Control requirements | ||
---|---|---|
CDPA | CPRA | GDPR |
Establish, implement, and maintain reasonable administrative, technical, and physical data security practices to protect the confidentiality, integrity, and accessibility of personal data. Such data security practices shall be appropriate to the volume and nature of the personal data at issue. | Implement reasonable security procedures and practices appropriate to the nature of the personal information to protect the personal information from unauthorised or illegal access, destruction, use, modification, or disclosure. | Implement appropriate technical and organisational measures to ensure a level of security appropriate to the risk, taking into account the state of the art, the costs of implementation, and the nature, scope, context, and purposes of processing, as well as the risk of varying likelihood and severity for the rights and freedoms of natural persons. |
The differences are minimal. The use of 'reasonable' in the CDPA and the CPRA seems to match up well with the GDPR's 'taking into account the state of the art (and) the costs of implementation.' None of the laws specify particular controls, although the GDPR provides a few examples, notably pseudonymisation and encryption. There seems to be an agreement that the list of generally-accepted controls or best practices is better developed, maintained, and controlled elsewhere, such as in the the Center for Internet Security ('CIS') Top 20 Critical Security Controls, the National Institute of Standards and Technology's ('NIST') Framework for Improving Critical Infrastructure Cybersecurity, the Cloud Controls Matrix of the Cloud Security Alliance, and similar documents.
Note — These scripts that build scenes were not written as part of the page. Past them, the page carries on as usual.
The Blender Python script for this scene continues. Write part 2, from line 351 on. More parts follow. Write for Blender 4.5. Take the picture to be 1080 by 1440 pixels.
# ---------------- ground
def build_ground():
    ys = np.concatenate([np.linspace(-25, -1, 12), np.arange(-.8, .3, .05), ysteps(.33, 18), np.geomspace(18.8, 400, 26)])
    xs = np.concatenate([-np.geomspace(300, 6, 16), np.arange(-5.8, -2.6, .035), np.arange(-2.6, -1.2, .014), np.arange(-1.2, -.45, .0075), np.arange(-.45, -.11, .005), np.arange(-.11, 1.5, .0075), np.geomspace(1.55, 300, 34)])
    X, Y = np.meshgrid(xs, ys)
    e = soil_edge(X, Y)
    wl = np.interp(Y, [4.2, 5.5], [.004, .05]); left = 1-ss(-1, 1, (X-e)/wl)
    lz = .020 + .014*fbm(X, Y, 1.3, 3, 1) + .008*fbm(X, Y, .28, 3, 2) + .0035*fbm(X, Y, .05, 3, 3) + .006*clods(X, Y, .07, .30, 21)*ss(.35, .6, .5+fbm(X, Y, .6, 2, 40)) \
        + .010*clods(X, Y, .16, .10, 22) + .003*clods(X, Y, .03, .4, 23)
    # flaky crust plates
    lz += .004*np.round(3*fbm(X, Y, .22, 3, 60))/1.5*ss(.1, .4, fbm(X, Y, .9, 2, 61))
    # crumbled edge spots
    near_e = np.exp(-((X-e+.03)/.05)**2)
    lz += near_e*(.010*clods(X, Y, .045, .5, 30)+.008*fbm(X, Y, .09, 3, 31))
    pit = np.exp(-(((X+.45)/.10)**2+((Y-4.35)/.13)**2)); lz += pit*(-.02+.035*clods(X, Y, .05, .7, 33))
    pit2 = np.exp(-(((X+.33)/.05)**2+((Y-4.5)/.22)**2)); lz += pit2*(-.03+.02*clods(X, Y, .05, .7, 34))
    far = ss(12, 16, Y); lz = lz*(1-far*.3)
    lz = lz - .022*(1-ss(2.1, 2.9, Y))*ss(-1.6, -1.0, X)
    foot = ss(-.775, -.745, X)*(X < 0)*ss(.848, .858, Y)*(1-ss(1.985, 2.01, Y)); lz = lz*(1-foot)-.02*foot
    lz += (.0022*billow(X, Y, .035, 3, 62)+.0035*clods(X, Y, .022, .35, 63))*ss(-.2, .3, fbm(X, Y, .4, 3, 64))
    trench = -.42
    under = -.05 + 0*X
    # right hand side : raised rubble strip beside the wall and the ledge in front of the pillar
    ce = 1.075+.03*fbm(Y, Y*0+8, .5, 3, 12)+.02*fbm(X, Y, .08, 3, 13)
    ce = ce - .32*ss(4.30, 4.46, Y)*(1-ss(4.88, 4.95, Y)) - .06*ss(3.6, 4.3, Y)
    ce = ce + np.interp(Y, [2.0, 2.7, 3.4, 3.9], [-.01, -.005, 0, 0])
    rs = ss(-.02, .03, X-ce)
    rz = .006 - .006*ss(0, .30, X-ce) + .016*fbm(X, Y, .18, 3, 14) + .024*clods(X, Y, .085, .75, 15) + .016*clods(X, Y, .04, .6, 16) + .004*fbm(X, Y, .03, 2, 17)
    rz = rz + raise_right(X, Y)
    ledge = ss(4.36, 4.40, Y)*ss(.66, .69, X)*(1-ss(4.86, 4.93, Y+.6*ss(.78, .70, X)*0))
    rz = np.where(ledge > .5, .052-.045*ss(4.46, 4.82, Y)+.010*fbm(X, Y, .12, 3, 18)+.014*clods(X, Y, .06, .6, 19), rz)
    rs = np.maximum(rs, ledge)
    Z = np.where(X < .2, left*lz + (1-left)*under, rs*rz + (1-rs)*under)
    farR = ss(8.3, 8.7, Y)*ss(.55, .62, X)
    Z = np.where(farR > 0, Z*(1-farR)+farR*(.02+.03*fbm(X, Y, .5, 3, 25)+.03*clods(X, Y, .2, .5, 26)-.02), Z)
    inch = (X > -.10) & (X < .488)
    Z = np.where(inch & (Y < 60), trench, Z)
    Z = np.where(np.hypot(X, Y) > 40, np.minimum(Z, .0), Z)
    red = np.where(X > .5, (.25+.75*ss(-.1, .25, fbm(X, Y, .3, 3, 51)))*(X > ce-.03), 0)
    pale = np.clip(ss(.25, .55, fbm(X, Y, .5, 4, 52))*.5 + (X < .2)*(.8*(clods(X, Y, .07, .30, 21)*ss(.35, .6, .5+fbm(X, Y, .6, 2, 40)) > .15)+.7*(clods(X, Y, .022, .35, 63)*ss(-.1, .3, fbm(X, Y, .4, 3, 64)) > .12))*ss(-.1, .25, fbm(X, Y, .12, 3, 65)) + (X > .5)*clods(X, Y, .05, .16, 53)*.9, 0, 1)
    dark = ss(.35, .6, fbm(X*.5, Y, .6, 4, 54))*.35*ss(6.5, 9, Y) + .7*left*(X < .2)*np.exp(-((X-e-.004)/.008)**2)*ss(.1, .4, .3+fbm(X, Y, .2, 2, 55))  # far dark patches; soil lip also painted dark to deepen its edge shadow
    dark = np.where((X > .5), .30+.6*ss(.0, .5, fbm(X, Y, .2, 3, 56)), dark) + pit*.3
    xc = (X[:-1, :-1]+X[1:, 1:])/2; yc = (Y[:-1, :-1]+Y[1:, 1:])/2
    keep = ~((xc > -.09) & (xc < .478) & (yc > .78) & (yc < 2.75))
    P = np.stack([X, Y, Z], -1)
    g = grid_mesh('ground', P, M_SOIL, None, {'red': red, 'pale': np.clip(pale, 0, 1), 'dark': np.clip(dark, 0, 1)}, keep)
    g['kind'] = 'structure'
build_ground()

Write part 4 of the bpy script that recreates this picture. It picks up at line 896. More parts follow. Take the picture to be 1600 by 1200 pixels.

Some requirements are similar across all three laws, although the words used are different. These requirements include:
- the GDPR's Data Protection Impact Assessments, the CDPA's Data Protection Assessments, and the CPRA's periodic Risk Assessment are all risk-based assessments weighing the benefits of processing against the possible risk to the data subjects; and
- vendors who process personal information on behalf of a covered entity are drawn into virtually the same requirements faced by the covered entity itself. This potential loophole was closed in all three laws.
The GDPR contains some requirements that don't exist in the CDPA and the CPRA. These requirements include:
- appointing a data protection officer;
- a Register of Processing Activities; and
- special handling of most international transfers of personal information.
In conclusion, authors of the two US laws clearly observed and learned from the GDPR experience. They were able to incorporate most of the strengths of the GDPR while eliminating or reducing the impact of some of its weaknesses. They have established a US approach to data privacy that is not the same as GDPR. The GDPR is probably still the global standard, but with the CDPA and the CPRA spurring other US states to adopt privacy laws of their own, and perhaps leading to a US federal privacy law in a few years, other countries may consider the US approach as a viable alternative when they establish or modify their own privacy and data protection laws.